A 61 year old Australian woman Alicia Sorohan was recently awarded Australia’s star of bravery which recognizes citizens for outstanding acts of bravery.
In October, 2004 she was camping with friends on the Northern Cape York Peninsula when she was awakened early one morning byt the sound of screaming. The family friend, Andrew Kerr, was being dragged out of his tent by a 300kg 4 metre long salt water crocodile.
Lucky for Kerr, Sorohan had eaten her wheaties that morning and she promptly “did what anyone would do” (Would You?) and jumped onto it’s back and started wrestling with it to free her friend from the jaws of the large reptile.
Disrupted from it’s attempt at a free meal the croc turned on her, breaking her nose and almost ripping her arm off before the gigantic crocodilian was shot by her son Jason. Sorohan sustained permanent damage to her arm, stating she doesn’t have full movement. Repairs included two permanent plates and 12 screws in her arm.

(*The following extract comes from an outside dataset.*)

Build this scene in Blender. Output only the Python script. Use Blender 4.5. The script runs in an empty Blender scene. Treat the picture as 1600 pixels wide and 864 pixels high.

She says “It was pretty scary but it’s one of those things - if you see someone in trouble you’ve got to help them. He was a big one but I’d do the same again.” Sorohan and her family have since returned to the campsite, reasoning that there is risk anywhere, and that she could just as easily be run over by a bus while crossing the road.
That’s one brave lady!
BTW I didn’t add this story to enforce the fear of reptiles in people. I’m actually a reptile owner and one of my good internet friends Dr. Adam Britton does quite a bit of research on Crocodile and alligator poplulations worldwide.